#### [YOUR INSTRUCTIONS]
Would you write out the listing verbatim and skip every picture in it?

#### [GIVEN INFORMATION]

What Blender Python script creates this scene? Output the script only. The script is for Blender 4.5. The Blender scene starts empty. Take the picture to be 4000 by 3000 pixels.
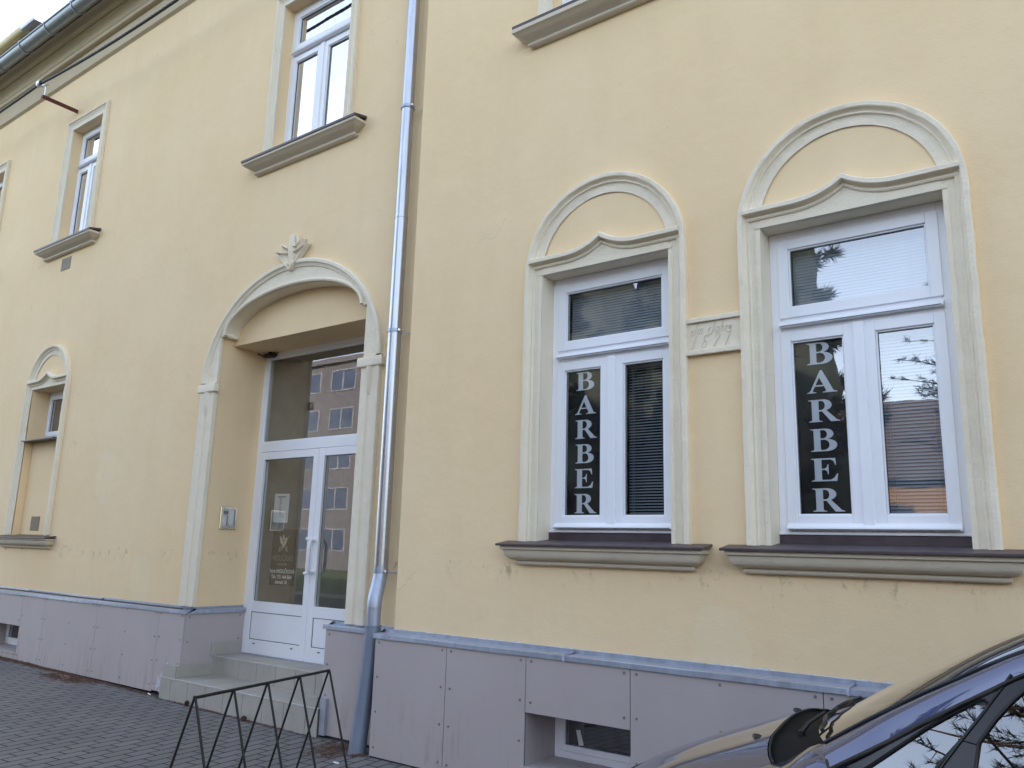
import bpy, bmesh, math, random
from mathutils import Vector, Matrix
from mathutils.geometry import tessellate_polygon
PI = math.pi
random.seed(7)
S = bpy.context.scene
COL = S.collection

# ------------------------------------------------------------------ camera, sky, sun, exposure
CAM = Vector((0.0, -5.0, 1.62))
def cam_matrix(yaw, pitch, roll):
    cy, sy, cp, sp = math.cos(yaw), math.sin(yaw), math.cos(pitch), math.sin(pitch)
    f = Vector((-sy * cp, cy * cp, sp)); r = Vector((cy, sy, 0)); u = r.cross(f)
    c, s = math.cos(roll), math.sin(roll)
    R, U = c * r + s * u, -s * r + c * u
    return Matrix(((R.x, U.x, -f.x, CAM.x), (R.y, U.y, -f.y, CAM.y), (R.z, U.z, -f.z, CAM.z), (0, 0, 0, 1)))
cd = bpy.data.cameras.new("camera"); cam = bpy.data.objects.new("camera", cd); COL.objects.link(cam)
cam.matrix_world = cam_matrix(0.64538994, 0.20436245, 0.0282239)
cd.sensor_width = 36.0; cd.lens = 28.4982; cd.clip_start = 0.05; cd.clip_end = 2000
S.camera = cam

SUN_EL, SUN_AZ = math.radians(23), math.radians(30)      # azimuth measured from +y towards +x: the sun stands low behind the house, so the front is in shade
sun_dir = Vector((math.sin(SUN_AZ) * math.cos(SUN_EL), math.cos(SUN_AZ) * math.cos(SUN_EL), math.sin(SUN_EL)))
W = bpy.data.worlds.new("World"); S.world = W; W.use_nodes = True
wn, wl = W.node_tree.nodes, W.node_tree.links
wn.clear()
sky = wn.new("ShaderNodeTexSky"); sky.sky_type = 'NISHITA'; sky.sun_disc = False
sky.sun_elevation = SUN_EL; sky.sun_rotation = SUN_AZ; sky.altitude = 200
sky.air_density = 1.0; sky.dust_density = 2.0; sky.ozone_density = 1.0
hs = wn.new("ShaderNodeHueSaturation"); hs.inputs['Saturation'].default_value = 0.60
bg = wn.new("ShaderNodeBackground"); bg.inputs['Strength'].default_value = 0.15
wo = wn.new("ShaderNodeOutputWorld")
wl.new(sky.outputs[0], hs.inputs['Color']); wl.new(hs.outputs[0], bg.inputs['Color']); wl.new(bg.outputs[0], wo.inputs['Surface'])
sd = bpy.data.lights.new("sun", 'SUN'); sd.energy = 3.0; sd.angle = math.radians(0.53); sd.color = (1.0, 0.86, 0.68)
sun = bpy.data.objects.new("sun", sd); COL.objects.link(sun); sun.location = (0, 0, 30)
sun.rotation_euler = sun_dir.to_track_quat('Z', 'Y').to_euler()
S.view_settings.view_transform = 'Standard'; S.view_settings.look = 'None'
S.view_settings.gamma = 1.0; S.view_settings.exposure = 2.3
S.cycles.max_bounces = 8; S.cycles.transparent_max_bounces = 24; S.cycles.sample_clamp_indirect = 8
S.cycles.caustics_reflective = False; S.cycles.caustics_refractive = False

# ------------------------------------------------------------------ mesh helpers
BASE = {}
class MB:
    def __init__(s): s.v = []; s.f = []
    def add(s, verts, faces):
        o = len(s.v); s.v += [tuple(p) for p in verts]; s.f += [tuple(i + o for i in f) for f in faces]; return s
    def quad(s, a, b, c, d): return s.add([a, b, c, d], [(0, 1, 2, 3)])
    def box(s, x0, x1, y0, y1, z0, z1):
        return s.add([(x0, y0, z0), (x1, y0, z0), (x1, y1, z0), (x0, y1, z0), (x0, y0, z1), (x1, y0, z1), (x1, y1, z1), (x0, y1, z1)],
                     [(0, 3, 2, 1), (4, 5, 6, 7), (0, 1, 5, 4), (1, 2, 6, 5), (2, 3, 7, 6), (3, 0, 4, 7)])
    def grid(s, rows, close_u=False, close_v=False):
        n, m = len(rows), len(rows[0]); fs = []
        for i in range(n if close_u else n - 1):
            for j in range(m if close_v else m - 1):
                a, b = i, (i + 1) % n; c, d = j, (j + 1) % m
                fs.append((a * m + c, a * m + d, b * m + d, b * m + c))
        return s.add([p for r in rows for p in r], fs)
    def tube(s, pts, r, n=10, caps=True):
        pts = [Vector(p) for p in pts]; rs = r if isinstance(r, (list, tuple)) else [r] * len(pts)
        rows = []; prev = None
        for i, p in enumerate(pts):
            t = (pts[min(i + 1, len(pts) - 1)] - pts[max(i - 1, 0)]).normalized()
            if prev is None: a = t.orthogonal().normalized()
            else:
                a = prev - t * prev.dot(t)
                a = a.normalized() if a.length > 1e-6 else t.orthogonal().normalized()
            prev = a; b = t.cross(a)
            rows.append([p + (a * math.cos(2 * PI * k / n) + b * math.sin(2 * PI * k / n)) * rs[i] for k in range(n)])
        o = len(s.v); s.grid(rows, False, True)
        if caps:
            s.f.append(tuple(o + k for k in range(n))[::-1]); e = o + (len(pts) - 1) * n
            s.f.append(tuple(e + k for k in range(n)))
        return s
    def poly(s, loops, fn):
        """flat polygon with holes; loops are lists of 2-D points, fn maps (a,b) to 3-D"""
        vs = [[Vector((p[0], p[1], 0)) for p in l] for l in loops]
        tris = tessellate_polygon(vs); flat = [fn(p[0], p[1]) for l in loops for p in l]
        return s.add(flat, tris)
    def slab(s, loops, fn0, fn1):
        s.poly(loops, fn0); s.poly(loops, fn1)
        for l in loops:
            n = len(l)
            for i in range(n):
                p, q = l[i], l[(i + 1) % n]; s.quad(fn0(*p), fn0(*q), fn1(*q), fn1(*p))
        return s
    def returned(s, xl, xr, yw, prof):
        """moulding on a wall facing -y: profile points (out, z), mitred returns at both ends"""
        rows = [[(xl - o, yw + .02, z), (xl - o, yw - o, z), (xr + o, yw - o, z), (xr + o, yw + .02, z)] for o, z in prof]
        s.grid(rows)
        s.f.append(tuple(len(s.v) - 4 + k for k in range(4)))
        n = len(s.v) - 4 * len(prof); s.f.append((n, n + 1, n + 2, n + 3)); return s
    def build(s, name, mat, parent=None, label=None, smooth=None, bevel=0, seg=2, recalc=True):
        me = bpy.data.meshes.new(name); off = BASE.get(parent.name, Vector()) if parent else Vector()
        me.from_pydata([tuple(Vector(p) - off) for p in s.v], [], s.f)
        if recalc:
            bm = bmesh.new(); bm.from_mesh(me)
            bmesh.ops.remove_doubles(bm, verts=bm.verts, dist=1e-5)
            bmesh.ops.recalc_face_normals(bm, faces=bm.faces); bm.to_mesh(me); bm.free()
        me.materials.append(mat)
        if smooth is not None:
            for p in me.polygons: p.use_smooth = True
            me.set_sharp_from_angle(angle=math.radians(smooth))
        o = bpy.data.objects.new(name, me); COL.objects.link(o)
        if parent: o.parent = parent; BASE[o.name] = off
        else: BASE[o.name] = Vector()
        if label: o['label'] = label
        if bevel:
            b = o.modifiers.new("bevel", 'BEVEL'); b.width = bevel; b.segments = seg; b.limit_method = 'ANGLE'; b.angle_limit = math.radians(40)
            b.harden_normals = False
        return o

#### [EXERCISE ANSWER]
What Blender Python script creates this scene? Output the script only. The script is for Blender 4.5. The Blender scene starts empty. Take the picture to be 4000 by 3000 pixels.
import bpy, bmesh, math, random
from mathutils import Vector, Matrix
from mathutils.geometry import tessellate_polygon
PI = math.pi
random.seed(7)
S = bpy.context.scene
COL = S.collection

# ------------------------------------------------------------------ camera, sky, sun, exposure
CAM = Vector((0.0, -5.0, 1.62))
def cam_matrix(yaw, pitch, roll):
    cy, sy, cp, sp = math.cos(yaw), math.sin(yaw), math.cos(pitch), math.sin(pitch)
    f = Vector((-sy * cp, cy * cp, sp)); r = Vector((cy, sy, 0)); u = r.cross(f)
    c, s = math.cos(roll), math.sin(roll)
    R, U = c * r + s * u, -s * r + c * u
    return Matrix(((R.x, U.x, -f.x, CAM.x), (R.y, U.y, -f.y, CAM.y), (R.z, U.z, -f.z, CAM.z), (0, 0, 0, 1)))
cd = bpy.data.cameras.new("camera"); cam = bpy.data.objects.new("camera", cd); COL.objects.link(cam)
cam.matrix_world = cam_matrix(0.64538994, 0.20436245, 0.0282239)
cd.sensor_width = 36.0; cd.lens = 28.4982; cd.clip_start = 0.05; cd.clip_end = 2000
S.camera = cam

SUN_EL, SUN_AZ = math.radians(23), math.radians(30)      # azimuth measured from +y towards +x: the sun stands low behind the house, so the front is in shade
sun_dir = Vector((math.sin(SUN_AZ) * math.cos(SUN_EL), math.cos(SUN_AZ) * math.cos(SUN_EL), math.sin(SUN_EL)))
W = bpy.data.worlds.new("World"); S.world = W; W.use_nodes = True
wn, wl = W.node_tree.nodes, W.node_tree.links
wn.clear()
sky = wn.new("ShaderNodeTexSky"); sky.sky_type = 'NISHITA'; sky.sun_disc = False
sky.sun_elevation = SUN_EL; sky.sun_rotation = SUN_AZ; sky.altitude = 200
sky.air_density = 1.0; sky.dust_density = 2.0; sky.ozone_density = 1.0
hs = wn.new("ShaderNodeHueSaturation"); hs.inputs['Saturation'].default_value = 0.60
bg = wn.new("ShaderNodeBackground"); bg.inputs['Strength'].default_value = 0.15
wo = wn.new("ShaderNodeOutputWorld")
wl.new(sky.outputs[0], hs.inputs['Color']); wl.new(hs.outputs[0], bg.inputs['Color']); wl.new(bg.outputs[0], wo.inputs['Surface'])
sd = bpy.data.lights.new("sun", 'SUN'); sd.energy = 3.0; sd.angle = math.radians(0.53); sd.color = (1.0, 0.86, 0.68)
sun = bpy.data.objects.new("sun", sd); COL.objects.link(sun); sun.location = (0, 0, 30)
sun.rotation_euler = sun_dir.to_track_quat('Z', 'Y').to_euler()
S.view_settings.view_transform = 'Standard'; S.view_settings.look = 'None'
S.view_settings.gamma = 1.0; S.view_settings.exposure = 2.3
S.cycles.max_bounces = 8; S.cycles.transparent_max_bounces = 24; S.cycles.sample_clamp_indirect = 8
S.cycles.caustics_reflective = False; S.cycles.caustics_refractive = False

# ------------------------------------------------------------------ mesh helpers
BASE = {}
class MB:
    def __init__(s): s.v = []; s.f = []
    def add(s, verts, faces):
        o = len(s.v); s.v += [tuple(p) for p in verts]; s.f += [tuple(i + o for i in f) for f in faces]; return s
    def quad(s, a, b, c, d): return s.add([a, b, c, d], [(0, 1, 2, 3)])
    def box(s, x0, x1, y0, y1, z0, z1):
        return s.add([(x0, y0, z0), (x1, y0, z0), (x1, y1, z0), (x0, y1, z0), (x0, y0, z1), (x1, y0, z1), (x1, y1, z1), (x0, y1, z1)],
                     [(0, 3, 2, 1), (4, 5, 6, 7), (0, 1, 5, 4), (1, 2, 6, 5), (2, 3, 7, 6), (3, 0, 4, 7)])
    def grid(s, rows, close_u=False, close_v=False):
        n, m = len(rows), len(rows[0]); fs = []
        for i in range(n if close_u else n - 1):
            for j in range(m if close_v else m - 1):
                a, b = i, (i + 1) % n; c, d = j, (j + 1) % m
                fs.append((a * m + c, a * m + d, b * m + d, b * m + c))
        return s.add([p for r in rows for p in r], fs)
    def tube(s, pts, r, n=10, caps=True):
        pts = [Vector(p) for p in pts]; rs = r if isinstance(r, (list, tuple)) else [r] * len(pts)
        rows = []; prev = None
        for i, p in enumerate(pts):
            t = (pts[min(i + 1, len(pts) - 1)] - pts[max(i - 1, 0)]).normalized()
            if prev is None: a = t.orthogonal().normalized()
            else:
                a = prev - t * prev.dot(t)
                a = a.normalized() if a.length > 1e-6 else t.orthogonal().normalized()
            prev = a; b = t.cross(a)
            rows.append([p + (a * math.cos(2 * PI * k / n) + b * math.sin(2 * PI * k / n)) * rs[i] for k in range(n)])
        o = len(s.v); s.grid(rows, False, True)
        if caps:
            s.f.append(tuple(o + k for k in range(n))[::-1]); e = o + (len(pts) - 1) * n
            s.f.append(tuple(e + k for k in range(n)))
        return s
    def poly(s, loops, fn):
        """flat polygon with holes; loops are lists of 2-D points, fn maps (a,b) to 3-D"""
        vs = [[Vector((p[0], p[1], 0)) for p in l] for l in loops]
        tris = tessellate_polygon(vs); flat = [fn(p[0], p[1]) for l in loops for p in l]
        return s.add(flat, tris)
    def slab(s, loops, fn0, fn1):
        s.poly(loops, fn0); s.poly(loops, fn1)
        for l in loops:
            n = len(l)
            for i in range(n):
                p, q = l[i], l[(i + 1) % n]; s.quad(fn0(*p), fn0(*q), fn1(*q), fn1(*p))
        return s
    def returned(s, xl, xr, yw, prof):
        """moulding on a wall facing -y: profile points (out, z), mitred returns at both ends"""
        rows = [[(xl - o, yw + .02, z), (xl - o, yw - o, z), (xr + o, yw - o, z), (xr + o, yw + .02, z)] for o, z in prof]
        s.grid(rows)
        s.f.append(tuple(len(s.v) - 4 + k for k in range(4)))
        n = len(s.v) - 4 * len(prof); s.f.append((n, n + 1, n + 2, n + 3)); return s
    def build(s, name, mat, parent=None, label=None, smooth=None, bevel=0, seg=2, recalc=True):
        me = bpy.data.meshes.new(name); off = BASE.get(parent.name, Vector()) if parent else Vector()
        me.from_pydata([tuple(Vector(p) - off) for p in s.v], [], s.f)
        if recalc:
            bm = bmesh.new(); bm.from_mesh(me)
            bmesh.ops.remove_doubles(bm, verts=bm.verts, dist=1e-5)
            bmesh.ops.recalc_face_normals(bm, faces=bm.faces); bm.to_mesh(me); bm.free()
        me.materials.append(mat)
        if smooth is not None:
            for p in me.polygons: p.use_smooth = True
            me.set_sharp_from_angle(angle=math.radians(smooth))
        o = bpy.data.objects.new(name, me); COL.objects.link(o)
        if parent: o.parent = parent; BASE[o.name] = off
        else: BASE[o.name] = Vector()
        if label: o['label'] = label
        if bevel:
            b = o.modifiers.new("bevel", 'BEVEL'); b.width = bevel; b.segments = seg; b.limit_method = 'ANGLE'; b.angle_limit = math.radians(40)
            b.harden_normals = False
        return o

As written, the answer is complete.